D'une part, la mise à niveau au début des années 1990 dans les DOM des prestations sociales métropolitaines (allocations familiales, RMI puis RSA) a apporté aux Guyanais un salutaire ballon d'oxygène, souligne-t-il, «mais il a aussi créé un appel d'air et entraîné une accélération des flux migratoires en provenance du Brésil et du Surinam». Près du tiers de la population est aujourd'hui d'origine brésilienne. Depuis, de nombreux Haïtiens sont venus grossir les rangs migratoires (depuis le tremblement de terre de 2010)  puis récemment des migrants d’Afrique subsaharienne. La démographie et les migrations ont ainsi fait doubler en 25 ans la population à plus de 252.000 habitants.

«Or, depuis longtemps, poursuit François-Michel Le Tourneau, les salaires élevés des cadres métropolitains et expatriés travaillant directement ou indirectement pour le spatial (environ 15% des emplois) et ceux des fonctionnaires (renchéris par la prime d'outre-mer, de 40% pour les enseignants), ont créé une bulle à l'intérieur de laquelle ces catégories peuvent payer le prix fort pour maintenir leur confort métropolitain.» Beaucoup de loyers à Kourous avoisinent ainsi les niveaux de la métropole. Il décrit la coexistence de deux circuits économiques, celui des supermarchés et celui des marchés locaux, avec des prix un peu moins élevés.

«Mais ce qui pouvait fonctionner avec moins de 100.000 habitants n'est plus tenable aujourd'hui, d'autant que l'État français est nettement moins flamboyant. Combien de milliards de plus devra-t-on encore injecter dans ce système? La base spatiale commence à revenir cher». Des sommes difficiles à chiffrer, d'autant que s'y rajoutent d'importants fonds européens.

«Les revendications des grévistes portent sur toujours plus de prestations et non sur une aide pour développer l'économie locale, seule possibilité de faire baisser les prix», regrette le chercheur, déplorant le manque d'initiative de Paris à ce sujet et le manque apparent de leaders guyanais désireux de relever le défi. 

L'équation guyanaise reste compliquée

Car la Guyane a des atouts, notamment agricoles, qui permettraient de développer des cultures tropicales ou de la pisciculture. Certes, les complications sont légion: «de nombreux acteurs ont plutôt intérêt à continuer à importer qu'à se mettre à produire localement». Des rentes de situation contribuant à l'inertie générale. L'octroi de mer, taxe à l'importation censée apporter des ressources à la région, renchérit encore les prix, y compris celui de matériaux introuvables sur place. 

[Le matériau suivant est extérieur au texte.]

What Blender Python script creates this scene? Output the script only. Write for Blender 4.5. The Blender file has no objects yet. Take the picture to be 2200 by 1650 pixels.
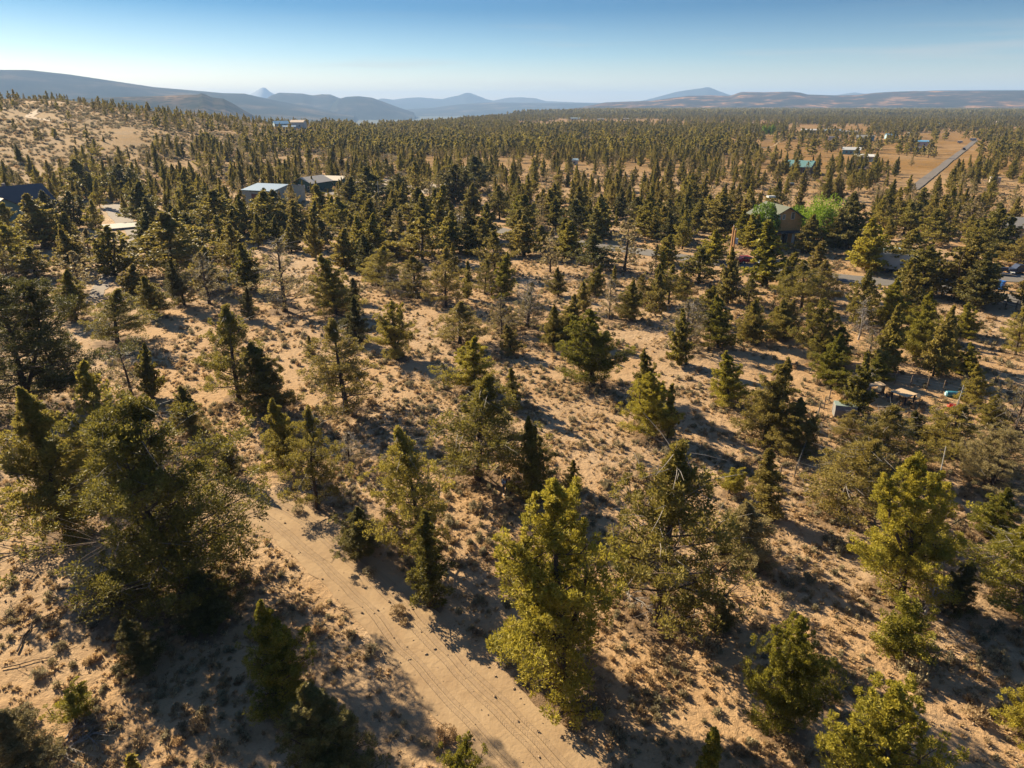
import bpy, bmesh, math
import numpy as np
from mathutils import Vector, Matrix

R = math.radians
C = bpy.context.scene.collection
sc = bpy.context.scene

# ------------------------------------------------------------------ camera
F, PITCH, CAMH = 1467.0, R(22.2), 30.0
cam_d = bpy.data.cameras.new('camera'); cam = bpy.data.objects.new('camera', cam_d); C.objects.link(cam)
cam_d.sensor_width = 36.0; cam_d.lens = 36.0 * F / 2200.0
cam_d.clip_start = 0.5; cam_d.clip_end = 80000.0
cam.location = (0, 0, CAMH); cam.rotation_euler = (R(90) - PITCH, 0, 0)
sc.camera = cam

# ------------------------------------------------------------------ light
SUN_AZ, SUN_EL = -47.0, 26.5          # degrees from +Y (negative = towards -X), elevation
SKY_STRENGTH, SUN_STRENGTH, EXPOSURE = 0.09, 5.0, 1.6
w = bpy.data.worlds.new('World'); sc.world = w; w.use_nodes = True
nt = w.node_tree; nt.nodes.clear()
out = nt.nodes.new('ShaderNodeOutputWorld'); bg = nt.nodes.new('ShaderNodeBackground')
sky = nt.nodes.new('ShaderNodeTexSky'); sky.sky_type = 'NISHITA'; sky.sun_disc = False
sky.sun_elevation = R(SUN_EL); sky.sun_rotation = R(SUN_AZ)
sky.air_density = 0.9; sky.dust_density = 0.6; sky.ozone_density = 2.0; sky.altitude = 1000
bg.inputs['Strength'].default_value = SKY_STRENGTH
# thin cirrus streaks low over the horizon, all the way round
tc = nt.nodes.new('ShaderNodeTexCoord'); mp = nt.nodes.new('ShaderNodeMapping')
mp.inputs['Scale'].default_value = (3.0, 3.0, 55.0); mp.inputs['Rotation'].default_value = (R(0.6), R(0.9), 0)
nz = nt.nodes.new('ShaderNodeTexNoise'); nz.inputs['Scale'].default_value = 1.0; nz.inputs['Detail'].default_value = 5
rp = nt.nodes.new('ShaderNodeMapRange'); rp.inputs['From Min'].default_value = 0.56; rp.inputs['From Max'].default_value = 0.80
rp.inputs['To Max'].default_value = 0.55
sx = nt.nodes.new('ShaderNodeSeparateXYZ')
band = nt.nodes.new('ShaderNodeMapRange'); band.interpolation_type = 'SMOOTHSTEP'
band.inputs['From Min'].default_value = 0.13; band.inputs['From Max'].default_value = 0.04
mul = nt.nodes.new('ShaderNodeMath'); mul.operation = 'MULTIPLY'
mx = nt.nodes.new('ShaderNodeMix'); mx.data_type = 'RGBA'; mx.blend_type = 'MIX'
mx.inputs['B'].default_value = (2.9, 2.5, 2.15, 1)
L = nt.links.new
L(tc.outputs['Generated'], mp.inputs['Vector']); L(mp.outputs[0], nz.inputs['Vector']); L(nz.outputs['Fac'], rp.inputs['Value'])
L(tc.outputs['Generated'], sx.inputs[0]); L(sx.outputs['Z'], band.inputs['Value'])
L(rp.outputs[0], mul.inputs[0]); L(band.outputs[0], mul.inputs[1]); L(mul.outputs[0], mx.inputs['Factor'])
tr_ = nt.nodes.new('ShaderNodeValToRGB'); te = tr_.color_ramp.elements      # sky tint all round: warm horizon, deep blue above, lifted overhead for added fill
te[0].position = 0.0; te[0].color = (.60, .48, .36, 1); te[1].position = .60; te[1].color = (.34, .46, .56, 1)
for p_, c_ in ((.030, (.54, .475, .40)), (.060, (.32, .375, .385)), (.115, (.088, .200, .275)), (.28, (.19, .33, .42))):
    k_ = te.new(p_); k_.color = (*c_, 1)
tm = nt.nodes.new('ShaderNodeMix'); tm.data_type = 'RGBA'; tm.blend_type = 'MULTIPLY'; tm.inputs['Factor'].default_value = 1.0
L(sx.outputs['Z'], tr_.inputs['Fac']); L(sky.outputs[0], tm.inputs['A']); L(tr_.outputs['Color'], tm.inputs['B'])
L(tm.outputs['Result'], mx.inputs['A']); L(mx.outputs['Result'], bg.inputs['Color']); L(bg.outputs[0], out.inputs['Surface'])

sun_d = bpy.data.lights.new('sun', 'SUN'); sun = bpy.data.objects.new('sun', sun_d); C.objects.link(sun)
sun_d.energy = SUN_STRENGTH; sun_d.angle = R(0.53); sun_d.color = (1.0, 0.84, 0.58)
sd = Vector((math.sin(R(SUN_AZ)) * math.cos(R(SUN_EL)), math.cos(R(SUN_AZ)) * math.cos(R(SUN_EL)), math.sin(R(SUN_EL))))
sun.rotation_euler = sd.to_track_quat('Z', 'Y').to_euler()
vs = sc.view_settings; vs.view_transform = 'Standard'; vs.look = 'None'; vs.gamma = 1.0; vs.use_curve_mapping = False
vs.exposure = EXPOSURE
cy = sc.cycles
cy.max_bounces = 6; cy.diffuse_bounces = 3; cy.glossy_bounces = 2; cy.transmission_bounces = 3; cy.volume_bounces = 0
cy.transparent_max_bounces = 6; cy.use_denoising = True; cy.caustics_reflective = False; cy.caustics_refractive = False

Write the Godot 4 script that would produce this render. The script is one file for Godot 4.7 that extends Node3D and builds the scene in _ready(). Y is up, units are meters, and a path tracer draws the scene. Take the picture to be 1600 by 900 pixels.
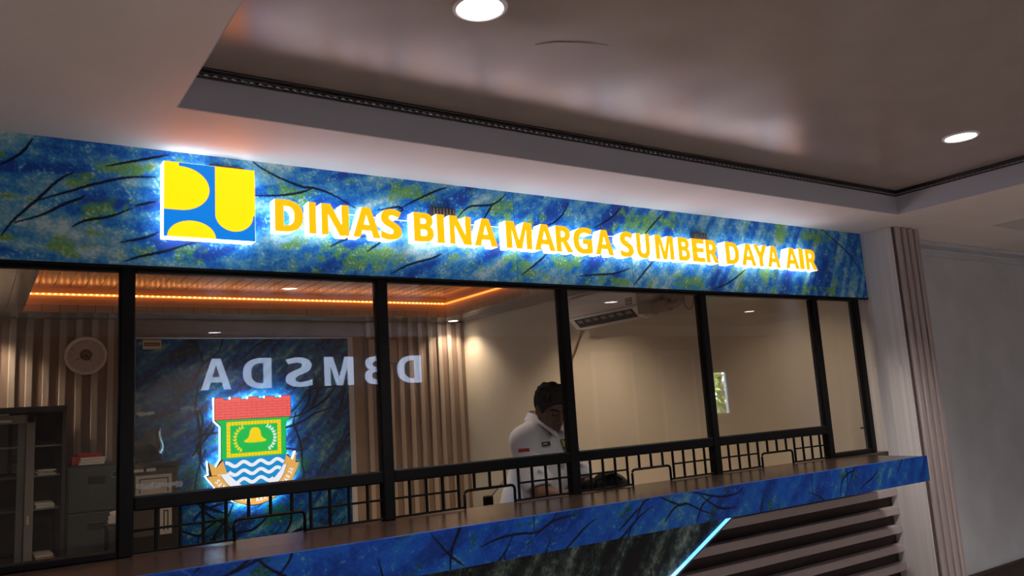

De nombreuses options sont dans les tuyaux depuis longtemps, telle l'exploitation des importantes ressources aurifères du sous-sol. Mais les quelques opérateurs miniers semblent dépassés par l'afflux des orpailleurs clandestins, contre lesquels l'État peine à lutter. Le pétrole offshore potentiellement présent au large de la Guyane ne suscite pas de projets aux cours actuels. Quant aux efforts déployés depuis 20 ans pour développer les relations avec les voisins, et notamment avec l'État brésilien frontalier d'Amapa, ils ont certes permis de raccrocher un peu, après des décennies d'isolement, ce territoire français à son propre continent sudaméricain. Même si les progrès sont lents. En témoignent les tergiversations autour du fameux pont sur le fleuve frontalier Oyapock, décidé en 1996 par les deux présidents français et brésilien, relancé en 2008 par Lula et Sarkozy, mais qui n'a été inauguré que le 18 mars dernier dans la plus grande discrétion, soit six ans après la fin des travaux, et dont les retombées économiques sont loin d'être évidentes (toutes les marchandises devant être aux normes européennes). Ce rapprochement est en outre compliqué par le renforcement des contrôles aux frontières pour limiter l'immigration. 

Avec un PIB par habitant deux fois plus faible que celui de la métropole, mais deux fois plus élevé que celui du Surinam voisin, l'équation guyanaise reste donc très compliquée. Mais l'essor d'une économie en partie autonome paraît plus que jamais la seule option d'avenir.